Through a comparative and qualitative analysis, the working paper considers key issues of CCS legal and regulatory frameworks domestically and globally. This paper consists of four parts. The first part briefly introduces the latest development of CCS projects in China, and describes the challenges to developing the CCS legal and regulatory framework in this country. The second part examines the legal and regulatory experiences in the EU, Britain, Australia, the U.S. and Canada, and identifies four key regulatory issues: the path of developing regulatory framework on CCS; the conflicts of rights for CCS projects; the permitting process and information disclosure; and liability during the post-closure period. The third section discusses lessons learned from international experience that China can apply to establish its own framework.
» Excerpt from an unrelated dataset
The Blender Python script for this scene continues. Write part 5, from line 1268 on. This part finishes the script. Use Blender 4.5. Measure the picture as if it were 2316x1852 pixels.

The third section offers the following recommendations: 1) to select different legal approaches based on different regulatory stages of CCS; 2) to deal with rights conflicts by applying principles of affirming rights, setting up a requirement to reach agreement with other rights holders as an anterior procedure and seeking civil mediation; 3) to integrate regulatory components for the full life cycle of a CCS project, and to define the CCS project permitting process and information disclosure policy; and 4) to establish procedural rules of post-closure period, including how to address liability issues. The last part puts forward specific suggestions for multiple stakeholders--law/policy makers, regulators, project operators and the public. CCS is still a technology with a degree of uncertainty, which means the legal and regulatory framework targeting CCS will continue to evolve. To this end, it deserves more in-depth research in the coming decades.